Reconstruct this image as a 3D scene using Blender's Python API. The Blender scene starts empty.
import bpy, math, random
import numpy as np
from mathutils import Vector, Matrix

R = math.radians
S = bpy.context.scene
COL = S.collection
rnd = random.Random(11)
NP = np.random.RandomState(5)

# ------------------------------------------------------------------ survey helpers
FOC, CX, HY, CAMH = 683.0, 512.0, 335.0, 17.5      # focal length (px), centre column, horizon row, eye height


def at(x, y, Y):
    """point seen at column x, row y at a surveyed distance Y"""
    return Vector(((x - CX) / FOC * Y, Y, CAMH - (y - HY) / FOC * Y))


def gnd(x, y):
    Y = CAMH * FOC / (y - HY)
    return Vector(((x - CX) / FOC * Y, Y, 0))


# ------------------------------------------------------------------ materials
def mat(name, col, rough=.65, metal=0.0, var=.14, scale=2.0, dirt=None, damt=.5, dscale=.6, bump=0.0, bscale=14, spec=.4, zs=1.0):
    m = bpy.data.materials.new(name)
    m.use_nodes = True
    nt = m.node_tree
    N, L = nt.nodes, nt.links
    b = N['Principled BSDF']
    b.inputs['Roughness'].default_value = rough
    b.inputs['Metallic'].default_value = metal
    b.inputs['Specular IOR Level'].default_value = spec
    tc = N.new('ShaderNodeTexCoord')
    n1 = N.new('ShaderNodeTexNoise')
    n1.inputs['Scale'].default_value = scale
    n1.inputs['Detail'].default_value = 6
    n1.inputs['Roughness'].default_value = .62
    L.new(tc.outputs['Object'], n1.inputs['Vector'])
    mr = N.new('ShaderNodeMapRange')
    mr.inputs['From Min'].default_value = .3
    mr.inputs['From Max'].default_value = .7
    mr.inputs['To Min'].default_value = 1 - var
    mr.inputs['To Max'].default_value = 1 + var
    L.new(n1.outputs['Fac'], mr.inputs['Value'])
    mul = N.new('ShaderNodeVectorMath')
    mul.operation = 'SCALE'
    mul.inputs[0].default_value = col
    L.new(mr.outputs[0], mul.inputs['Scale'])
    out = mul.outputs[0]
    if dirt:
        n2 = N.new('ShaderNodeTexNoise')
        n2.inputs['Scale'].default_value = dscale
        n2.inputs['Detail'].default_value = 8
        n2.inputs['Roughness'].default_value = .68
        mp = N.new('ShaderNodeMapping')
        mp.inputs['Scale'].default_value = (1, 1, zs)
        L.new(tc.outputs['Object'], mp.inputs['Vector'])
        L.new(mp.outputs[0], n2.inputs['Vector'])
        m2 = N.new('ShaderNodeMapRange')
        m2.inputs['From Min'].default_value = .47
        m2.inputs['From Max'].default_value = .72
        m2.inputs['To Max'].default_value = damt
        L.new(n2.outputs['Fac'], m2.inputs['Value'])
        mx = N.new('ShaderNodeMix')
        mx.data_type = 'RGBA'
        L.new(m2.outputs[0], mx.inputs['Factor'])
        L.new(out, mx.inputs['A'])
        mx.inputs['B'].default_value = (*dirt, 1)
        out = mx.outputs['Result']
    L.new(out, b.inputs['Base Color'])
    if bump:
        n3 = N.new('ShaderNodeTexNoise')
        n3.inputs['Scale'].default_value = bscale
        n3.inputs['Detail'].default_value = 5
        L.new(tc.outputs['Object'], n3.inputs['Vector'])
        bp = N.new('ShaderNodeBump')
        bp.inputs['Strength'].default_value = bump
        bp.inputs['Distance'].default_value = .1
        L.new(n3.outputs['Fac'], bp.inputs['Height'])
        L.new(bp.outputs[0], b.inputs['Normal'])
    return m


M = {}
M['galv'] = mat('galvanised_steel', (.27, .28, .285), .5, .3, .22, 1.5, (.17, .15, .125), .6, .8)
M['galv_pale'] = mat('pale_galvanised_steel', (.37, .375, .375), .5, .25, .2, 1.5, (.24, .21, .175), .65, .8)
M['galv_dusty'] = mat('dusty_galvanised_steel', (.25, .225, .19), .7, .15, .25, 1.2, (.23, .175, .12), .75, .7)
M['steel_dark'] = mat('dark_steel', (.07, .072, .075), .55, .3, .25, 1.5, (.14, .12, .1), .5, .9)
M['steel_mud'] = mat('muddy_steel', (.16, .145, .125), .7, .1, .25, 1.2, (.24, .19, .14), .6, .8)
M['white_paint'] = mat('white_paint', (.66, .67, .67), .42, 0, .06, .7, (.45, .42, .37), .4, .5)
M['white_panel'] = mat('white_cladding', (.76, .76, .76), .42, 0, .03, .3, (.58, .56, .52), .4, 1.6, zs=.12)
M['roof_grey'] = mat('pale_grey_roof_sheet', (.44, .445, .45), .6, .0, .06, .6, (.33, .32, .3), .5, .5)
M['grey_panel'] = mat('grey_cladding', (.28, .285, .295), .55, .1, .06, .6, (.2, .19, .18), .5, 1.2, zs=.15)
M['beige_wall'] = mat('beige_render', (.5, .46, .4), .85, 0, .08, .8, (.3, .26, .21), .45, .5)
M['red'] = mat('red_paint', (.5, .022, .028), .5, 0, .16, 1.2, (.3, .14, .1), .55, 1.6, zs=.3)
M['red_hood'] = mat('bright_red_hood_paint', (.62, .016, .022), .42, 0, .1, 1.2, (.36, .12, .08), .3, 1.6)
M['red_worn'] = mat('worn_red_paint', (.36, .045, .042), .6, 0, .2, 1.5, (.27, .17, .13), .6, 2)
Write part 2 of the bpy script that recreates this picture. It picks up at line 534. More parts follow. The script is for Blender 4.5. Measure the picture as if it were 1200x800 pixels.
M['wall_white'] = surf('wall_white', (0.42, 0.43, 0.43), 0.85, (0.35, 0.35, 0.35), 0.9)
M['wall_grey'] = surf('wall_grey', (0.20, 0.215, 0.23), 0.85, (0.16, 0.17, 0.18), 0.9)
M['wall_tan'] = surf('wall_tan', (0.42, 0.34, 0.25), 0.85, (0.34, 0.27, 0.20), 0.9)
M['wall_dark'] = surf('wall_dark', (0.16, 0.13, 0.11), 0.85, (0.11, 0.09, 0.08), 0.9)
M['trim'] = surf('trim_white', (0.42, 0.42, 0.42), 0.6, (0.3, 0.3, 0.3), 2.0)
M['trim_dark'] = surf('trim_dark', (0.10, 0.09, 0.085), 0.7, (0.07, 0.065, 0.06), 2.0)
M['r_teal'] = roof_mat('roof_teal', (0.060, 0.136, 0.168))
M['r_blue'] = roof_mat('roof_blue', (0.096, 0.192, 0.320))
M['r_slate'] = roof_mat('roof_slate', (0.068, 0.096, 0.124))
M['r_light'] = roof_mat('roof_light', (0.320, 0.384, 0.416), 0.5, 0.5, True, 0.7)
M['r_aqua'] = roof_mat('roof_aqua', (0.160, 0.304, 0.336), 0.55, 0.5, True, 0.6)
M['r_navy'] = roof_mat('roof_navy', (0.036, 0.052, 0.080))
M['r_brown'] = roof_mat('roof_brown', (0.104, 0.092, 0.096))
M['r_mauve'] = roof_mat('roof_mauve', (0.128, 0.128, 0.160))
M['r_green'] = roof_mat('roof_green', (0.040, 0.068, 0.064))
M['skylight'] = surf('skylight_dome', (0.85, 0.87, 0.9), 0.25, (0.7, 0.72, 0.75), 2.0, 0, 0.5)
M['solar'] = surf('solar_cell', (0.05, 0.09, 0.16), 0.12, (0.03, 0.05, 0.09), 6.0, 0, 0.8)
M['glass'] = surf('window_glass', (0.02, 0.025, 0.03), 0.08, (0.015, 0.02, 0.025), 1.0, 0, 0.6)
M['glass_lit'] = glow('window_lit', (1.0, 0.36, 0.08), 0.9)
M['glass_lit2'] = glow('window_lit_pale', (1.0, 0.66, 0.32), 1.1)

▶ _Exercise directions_
Your output must be the lines of the material above, from the first through the line that contains "return Vector(((x - CX) / FOC * Y, Y, 0))", copied exactly. Include both endpoints and nothing else.

▶ _Task solution_
Reconstruct this image as a 3D scene using Blender's Python API. The Blender scene starts empty.
import bpy, math, random
import numpy as np
from mathutils import Vector, Matrix

R = math.radians
S = bpy.context.scene
COL = S.collection
rnd = random.Random(11)
NP = np.random.RandomState(5)

# ------------------------------------------------------------------ survey helpers
FOC, CX, HY, CAMH = 683.0, 512.0, 335.0, 17.5      # focal length (px), centre column, horizon row, eye height


def at(x, y, Y):
    """point seen at column x, row y at a surveyed distance Y"""
    return Vector(((x - CX) / FOC * Y, Y, CAMH - (y - HY) / FOC * Y))


def gnd(x, y):
    Y = CAMH * FOC / (y - HY)
    return Vector(((x - CX) / FOC * Y, Y, 0))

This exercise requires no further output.